**Challenge**
Only the lines from the one holding "make_mattress(1, XR, YR, WR, 0.042, 1.4955, 1.625, 1.89, 'upper" through the one holding "return tab[-1][1]" are to be retyped, exactly as they appear, with both boundary lines included.

**Collected material**

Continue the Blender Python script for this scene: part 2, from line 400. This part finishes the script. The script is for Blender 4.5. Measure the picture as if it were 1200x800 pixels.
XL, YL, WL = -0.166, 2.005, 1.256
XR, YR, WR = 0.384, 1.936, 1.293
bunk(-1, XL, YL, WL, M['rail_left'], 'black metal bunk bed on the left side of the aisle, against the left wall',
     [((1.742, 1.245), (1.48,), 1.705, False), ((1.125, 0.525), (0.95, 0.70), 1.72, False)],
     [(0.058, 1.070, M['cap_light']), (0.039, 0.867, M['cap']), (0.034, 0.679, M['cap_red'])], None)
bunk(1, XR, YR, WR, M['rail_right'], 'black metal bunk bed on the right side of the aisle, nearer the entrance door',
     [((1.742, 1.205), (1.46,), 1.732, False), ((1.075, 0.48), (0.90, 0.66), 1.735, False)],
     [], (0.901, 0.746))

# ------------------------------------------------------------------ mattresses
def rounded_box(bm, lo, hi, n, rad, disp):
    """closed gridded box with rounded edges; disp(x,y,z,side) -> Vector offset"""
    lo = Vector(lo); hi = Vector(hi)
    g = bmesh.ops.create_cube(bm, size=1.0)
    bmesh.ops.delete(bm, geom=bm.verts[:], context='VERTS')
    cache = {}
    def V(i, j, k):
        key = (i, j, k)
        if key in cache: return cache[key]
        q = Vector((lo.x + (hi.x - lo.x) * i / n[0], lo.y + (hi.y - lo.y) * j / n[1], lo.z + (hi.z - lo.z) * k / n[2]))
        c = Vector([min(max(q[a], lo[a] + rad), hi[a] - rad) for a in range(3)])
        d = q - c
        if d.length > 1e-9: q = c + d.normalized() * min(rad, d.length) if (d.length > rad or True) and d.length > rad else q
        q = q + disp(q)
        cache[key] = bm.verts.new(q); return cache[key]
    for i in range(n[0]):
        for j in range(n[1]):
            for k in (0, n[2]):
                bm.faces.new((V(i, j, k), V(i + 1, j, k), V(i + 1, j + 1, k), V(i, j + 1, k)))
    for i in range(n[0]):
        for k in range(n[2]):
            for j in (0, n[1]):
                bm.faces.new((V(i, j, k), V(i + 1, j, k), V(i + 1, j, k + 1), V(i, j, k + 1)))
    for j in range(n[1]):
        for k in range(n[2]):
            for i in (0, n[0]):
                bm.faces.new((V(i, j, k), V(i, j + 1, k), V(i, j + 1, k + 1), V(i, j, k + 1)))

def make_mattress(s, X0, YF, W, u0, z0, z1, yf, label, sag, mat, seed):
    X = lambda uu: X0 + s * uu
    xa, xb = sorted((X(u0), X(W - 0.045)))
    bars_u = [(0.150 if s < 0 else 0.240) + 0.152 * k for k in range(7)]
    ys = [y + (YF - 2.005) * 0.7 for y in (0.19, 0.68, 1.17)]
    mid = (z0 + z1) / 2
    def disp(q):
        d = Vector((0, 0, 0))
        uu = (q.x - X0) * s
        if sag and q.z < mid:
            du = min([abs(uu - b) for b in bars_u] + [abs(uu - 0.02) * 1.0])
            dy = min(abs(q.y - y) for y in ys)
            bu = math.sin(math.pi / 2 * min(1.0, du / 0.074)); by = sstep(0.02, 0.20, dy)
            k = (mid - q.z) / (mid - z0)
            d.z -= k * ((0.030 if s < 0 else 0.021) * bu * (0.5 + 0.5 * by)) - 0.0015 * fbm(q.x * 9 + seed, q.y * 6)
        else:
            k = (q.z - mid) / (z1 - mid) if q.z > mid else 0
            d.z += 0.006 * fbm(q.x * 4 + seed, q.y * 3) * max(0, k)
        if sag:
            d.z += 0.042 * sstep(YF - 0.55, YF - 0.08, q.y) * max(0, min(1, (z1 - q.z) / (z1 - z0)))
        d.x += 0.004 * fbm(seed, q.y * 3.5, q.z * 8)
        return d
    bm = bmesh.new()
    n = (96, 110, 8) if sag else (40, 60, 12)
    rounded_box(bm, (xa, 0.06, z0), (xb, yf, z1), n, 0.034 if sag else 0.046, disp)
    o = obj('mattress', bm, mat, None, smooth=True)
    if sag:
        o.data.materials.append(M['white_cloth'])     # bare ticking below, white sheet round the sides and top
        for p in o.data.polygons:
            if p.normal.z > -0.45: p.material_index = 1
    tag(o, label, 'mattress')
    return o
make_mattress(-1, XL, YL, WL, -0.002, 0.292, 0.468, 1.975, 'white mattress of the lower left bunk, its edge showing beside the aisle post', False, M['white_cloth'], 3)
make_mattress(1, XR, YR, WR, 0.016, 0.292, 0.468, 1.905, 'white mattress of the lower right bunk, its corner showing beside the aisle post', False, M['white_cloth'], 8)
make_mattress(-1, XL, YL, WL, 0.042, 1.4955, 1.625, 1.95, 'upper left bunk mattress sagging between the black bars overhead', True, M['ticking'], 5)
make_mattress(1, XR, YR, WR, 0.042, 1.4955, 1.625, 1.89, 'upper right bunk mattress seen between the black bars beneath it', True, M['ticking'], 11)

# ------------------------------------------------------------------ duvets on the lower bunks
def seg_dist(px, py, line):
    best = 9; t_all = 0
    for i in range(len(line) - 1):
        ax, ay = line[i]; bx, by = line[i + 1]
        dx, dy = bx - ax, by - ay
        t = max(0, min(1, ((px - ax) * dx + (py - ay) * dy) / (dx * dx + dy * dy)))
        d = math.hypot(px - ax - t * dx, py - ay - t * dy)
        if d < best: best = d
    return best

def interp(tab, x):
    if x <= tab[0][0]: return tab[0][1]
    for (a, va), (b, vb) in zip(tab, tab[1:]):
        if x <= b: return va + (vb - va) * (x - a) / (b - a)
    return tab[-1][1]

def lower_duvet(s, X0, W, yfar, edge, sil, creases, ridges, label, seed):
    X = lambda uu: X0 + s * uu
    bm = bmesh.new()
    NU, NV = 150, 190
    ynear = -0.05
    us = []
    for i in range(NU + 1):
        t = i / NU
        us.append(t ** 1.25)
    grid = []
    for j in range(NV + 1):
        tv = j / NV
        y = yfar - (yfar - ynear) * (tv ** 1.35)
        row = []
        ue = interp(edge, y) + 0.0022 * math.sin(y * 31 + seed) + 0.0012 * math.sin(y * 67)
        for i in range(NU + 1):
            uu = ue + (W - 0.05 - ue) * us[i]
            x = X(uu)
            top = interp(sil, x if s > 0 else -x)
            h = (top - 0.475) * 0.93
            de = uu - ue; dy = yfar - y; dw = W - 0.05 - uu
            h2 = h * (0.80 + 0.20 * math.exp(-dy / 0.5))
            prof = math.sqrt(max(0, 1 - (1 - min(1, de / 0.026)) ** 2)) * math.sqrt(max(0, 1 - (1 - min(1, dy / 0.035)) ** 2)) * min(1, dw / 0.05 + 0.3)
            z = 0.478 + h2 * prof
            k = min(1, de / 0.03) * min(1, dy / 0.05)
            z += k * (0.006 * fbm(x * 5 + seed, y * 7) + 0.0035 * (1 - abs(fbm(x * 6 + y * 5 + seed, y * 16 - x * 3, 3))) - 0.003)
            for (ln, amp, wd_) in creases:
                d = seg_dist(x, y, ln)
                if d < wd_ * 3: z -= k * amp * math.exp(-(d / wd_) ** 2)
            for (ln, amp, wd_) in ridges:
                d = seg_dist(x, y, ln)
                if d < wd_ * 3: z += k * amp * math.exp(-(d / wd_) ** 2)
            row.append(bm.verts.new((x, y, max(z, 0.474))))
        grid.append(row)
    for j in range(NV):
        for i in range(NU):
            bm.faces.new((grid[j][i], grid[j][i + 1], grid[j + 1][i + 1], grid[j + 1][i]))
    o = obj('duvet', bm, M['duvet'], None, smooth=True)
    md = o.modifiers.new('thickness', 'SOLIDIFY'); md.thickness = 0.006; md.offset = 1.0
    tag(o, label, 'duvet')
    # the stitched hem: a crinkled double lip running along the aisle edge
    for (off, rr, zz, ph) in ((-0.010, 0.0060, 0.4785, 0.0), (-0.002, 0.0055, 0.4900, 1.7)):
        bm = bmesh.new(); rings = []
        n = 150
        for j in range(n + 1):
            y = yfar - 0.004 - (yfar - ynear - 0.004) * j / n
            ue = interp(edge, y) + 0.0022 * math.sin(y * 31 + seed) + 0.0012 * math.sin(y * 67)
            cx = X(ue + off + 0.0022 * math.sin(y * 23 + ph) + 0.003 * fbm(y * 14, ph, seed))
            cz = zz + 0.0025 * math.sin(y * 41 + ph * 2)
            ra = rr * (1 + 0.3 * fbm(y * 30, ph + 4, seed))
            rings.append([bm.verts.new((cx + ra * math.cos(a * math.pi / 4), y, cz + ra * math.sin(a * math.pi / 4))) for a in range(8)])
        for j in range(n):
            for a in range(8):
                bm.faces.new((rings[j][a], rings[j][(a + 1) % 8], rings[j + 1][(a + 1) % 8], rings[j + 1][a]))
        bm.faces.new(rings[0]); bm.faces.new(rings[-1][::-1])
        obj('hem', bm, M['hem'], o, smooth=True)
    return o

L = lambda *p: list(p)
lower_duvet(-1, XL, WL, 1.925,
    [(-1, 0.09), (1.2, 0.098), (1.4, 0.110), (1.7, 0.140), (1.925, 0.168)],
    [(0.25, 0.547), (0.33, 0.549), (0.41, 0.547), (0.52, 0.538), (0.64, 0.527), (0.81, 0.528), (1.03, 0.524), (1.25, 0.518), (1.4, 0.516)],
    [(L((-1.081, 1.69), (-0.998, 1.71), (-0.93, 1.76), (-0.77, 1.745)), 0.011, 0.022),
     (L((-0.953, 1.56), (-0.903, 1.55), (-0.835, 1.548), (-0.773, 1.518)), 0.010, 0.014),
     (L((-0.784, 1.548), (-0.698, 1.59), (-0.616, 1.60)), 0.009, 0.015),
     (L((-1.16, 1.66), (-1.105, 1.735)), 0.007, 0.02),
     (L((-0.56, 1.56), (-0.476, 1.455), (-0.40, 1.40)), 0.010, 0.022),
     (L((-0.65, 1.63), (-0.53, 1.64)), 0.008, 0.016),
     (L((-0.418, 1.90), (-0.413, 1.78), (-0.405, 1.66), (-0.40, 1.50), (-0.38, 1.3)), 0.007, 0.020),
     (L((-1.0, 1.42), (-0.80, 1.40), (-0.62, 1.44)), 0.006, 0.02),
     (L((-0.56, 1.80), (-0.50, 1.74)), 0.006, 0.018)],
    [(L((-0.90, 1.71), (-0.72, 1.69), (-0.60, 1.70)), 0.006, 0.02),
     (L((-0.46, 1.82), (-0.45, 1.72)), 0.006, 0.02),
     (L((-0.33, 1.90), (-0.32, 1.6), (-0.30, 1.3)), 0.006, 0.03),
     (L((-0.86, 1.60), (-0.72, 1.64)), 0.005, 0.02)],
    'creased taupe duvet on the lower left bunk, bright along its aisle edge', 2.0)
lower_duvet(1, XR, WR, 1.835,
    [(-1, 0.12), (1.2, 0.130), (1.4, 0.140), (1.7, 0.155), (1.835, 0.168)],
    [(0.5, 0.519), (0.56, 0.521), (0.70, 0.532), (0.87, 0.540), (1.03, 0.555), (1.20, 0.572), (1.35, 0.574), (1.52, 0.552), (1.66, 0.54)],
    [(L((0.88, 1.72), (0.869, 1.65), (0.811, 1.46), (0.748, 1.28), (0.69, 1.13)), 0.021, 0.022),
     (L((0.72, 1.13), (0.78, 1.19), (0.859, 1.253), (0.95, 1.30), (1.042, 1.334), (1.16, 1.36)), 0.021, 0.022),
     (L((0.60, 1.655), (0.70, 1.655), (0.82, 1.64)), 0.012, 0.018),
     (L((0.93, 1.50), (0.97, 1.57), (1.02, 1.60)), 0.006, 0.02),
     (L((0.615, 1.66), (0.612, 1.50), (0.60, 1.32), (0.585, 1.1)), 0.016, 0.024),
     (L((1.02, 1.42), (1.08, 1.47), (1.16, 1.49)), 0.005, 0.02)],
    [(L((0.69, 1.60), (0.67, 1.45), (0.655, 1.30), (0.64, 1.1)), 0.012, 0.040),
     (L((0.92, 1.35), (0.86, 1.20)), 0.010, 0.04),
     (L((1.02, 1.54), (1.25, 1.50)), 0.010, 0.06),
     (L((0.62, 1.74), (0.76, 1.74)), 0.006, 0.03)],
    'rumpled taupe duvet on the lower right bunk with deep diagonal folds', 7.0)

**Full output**
make_mattress(1, XR, YR, WR, 0.042, 1.4955, 1.625, 1.89, 'upper right bunk mattress seen between the black bars beneath it', True, M['ticking'], 11)

# ------------------------------------------------------------------ duvets on the lower bunks
def seg_dist(px, py, line):
    best = 9; t_all = 0
    for i in range(len(line) - 1):
        ax, ay = line[i]; bx, by = line[i + 1]
        dx, dy = bx - ax, by - ay
        t = max(0, min(1, ((px - ax) * dx + (py - ay) * dy) / (dx * dx + dy * dy)))
        d = math.hypot(px - ax - t * dx, py - ay - t * dy)
        if d < best: best = d
    return best

def interp(tab, x):
    if x <= tab[0][0]: return tab[0][1]
    for (a, va), (b, vb) in zip(tab, tab[1:]):
        if x <= b: return va + (vb - va) * (x - a) / (b - a)
    return tab[-1][1]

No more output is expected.